Fragmentary experiences can inform and sharpen one’s understanding of the world.

That has been my experience over 25 years as executive director of the Baptist Center for Ethics/

Here are a few experiences that have expanded and enriched how I interpret the world:

The “prosperity gospel” creates profound challenge for African Baptist churches.

At a packed forum discussion at the Baptist World Alliance gathering in Accra, Ghana, I heard African pastors share that the prosperity gospel, spread by recycled Trinity Broadcasting Network shows, draws away members with promises of luxurious cars, obedient children and untroubled health.

“The prosperity gospel is taking advantage of Africa because of more poverty, ill health, malaria, TB and HIV/AIDS,” a pastor said.

Another pastor told participants that “to be rich is not a sign of righteousness; to be poor does not show we are right with God.”

“Some missionaries planted some poor churches by emphasizing getting the soul saved and not addressing poverty,” a pastor observed.

These Baptists rightly recognized that Bible study, applying biblical teaching and addressing poverty are at the core of faith. None mentioned Islam as a threat to Christianity. It was the prosperity gospel that most concerned them.

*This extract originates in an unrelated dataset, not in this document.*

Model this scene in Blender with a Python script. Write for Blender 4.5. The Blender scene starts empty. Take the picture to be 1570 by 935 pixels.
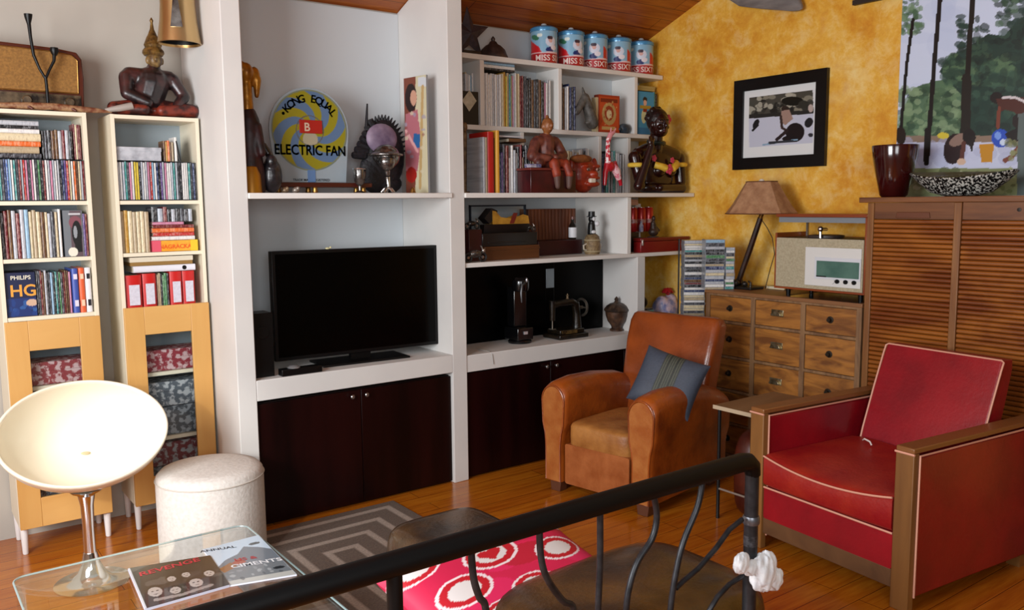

On a different front, albeit related to the Bible, my understanding of the Quran’s dependence on the Bible took a big leap forward when my good friend Sayyid Mohammed Syeed, an American Islamic leader, told me he was the father of identical twin boys – Jesus and Moses. He had named his sons in honor of two central biblical characters – one from the New Testament, the other from the Old Testament.

I later met Esa, Arabic for Jesus, at a Christian-Muslim common word conference at Georgetown University. Imagine a Baptist meeting Jesus at a Catholic university.

Conversely, I learned from a Baptist Colby College professor, Cheryl Townsend Gilkes, how Islam has shaped American Christianity. As many as 18 percent of African slaves were Muslims.

From my perspective, their monotheism and knowledge of the biblical story in the Quran made their conversion to Christianity easier.

She pointed to the famous African-American Christian spiritual, “Let Us Break Bread Together.” It reflects the Islamic practice of facing east in prayer.

Remember the phrases “Let us break bread together on our knees” and “when I fall on my knees with my face to the rising sun”? Is there a biblical text calling for eastward facing prayers? Islam influenced a Christian spiritual.

Across the world, Paul Montacute, director at the time of Baptist World Aid, and I traveled to Sri Lanka and India several weeks after the December 2004 tsunami devastated the region.

On a Sunday morning in Chennai, India, Leena Lavanya Garnepudi, “the closest thing we [Baptists] have to Mother Teresa,” took us to church.

We attended a packed service – all the pews were filled, all the space on the floor was occupied, outside the church scores of people stood and sat under a larger shade tree listening to a megaphone. We sat on the platform in our ties and sports jackets – without shoes. We sweated profusely.

After the service, in a small room, drinking warm sodas, we were surrounded by women and children. They pressed against the wall. They sought to touch us. They pleaded in a language I didn’t understand but in a way that communicated urgency.

Feeling terribly uncomfortable, I asked Leena what they wanted. She said they wanted me to heal them. Parham as faith healer! Now that made me uncomfortable. After all, I don’t believe in faith healing.

I felt ashamed later on. I should have had the faith to pray boldly for their healing, knowing that healing comes from the hand of God, not my words. Lord, forgive my ignorance and arrogance.

At lunch at the Breeze Hotel, I asked Leena why they so urgently wanted my blessing.

It is because you are white, she said. They think being white means being closer to God.

Would that that was true.

And now a lighter story. Atop a mountain on the winding Lebanese road from Beirut to Damascus sits the Ain Dara Baptist Church. I spent pretty much the entire day there in 2004.

Sitting on the church balcony overlooking the valley below, pastor Nabih Haddad said that the people of northern Lebanon “pretend” that the cedars for the temple in Jerusalem came from their land.

If that were really true, he said, the timber would have been shipped from Tripoli, not Sidon, as the Bible records.

Because Sidon is closer to Ain Dara, it only makes sense that the cedars of Lebanon came from his region – in the hills and valleys surrounding Ain Dara.

He drove down the hill for lunch in the village. We ate delicious roasted chicken and crunchy fried fries. We drank Cokes.

After lunch, he took us to see his garden. It was a few bushes surrounded by rusty barbed wire. He plucked and handed us a dust-covered fruit. These are the figs that Jesus cursed, he chuckled.

They were quite good.

That experience reminded me of how deep the ancient biblical story is in Lebanon, how the people of the land revere the ancient word.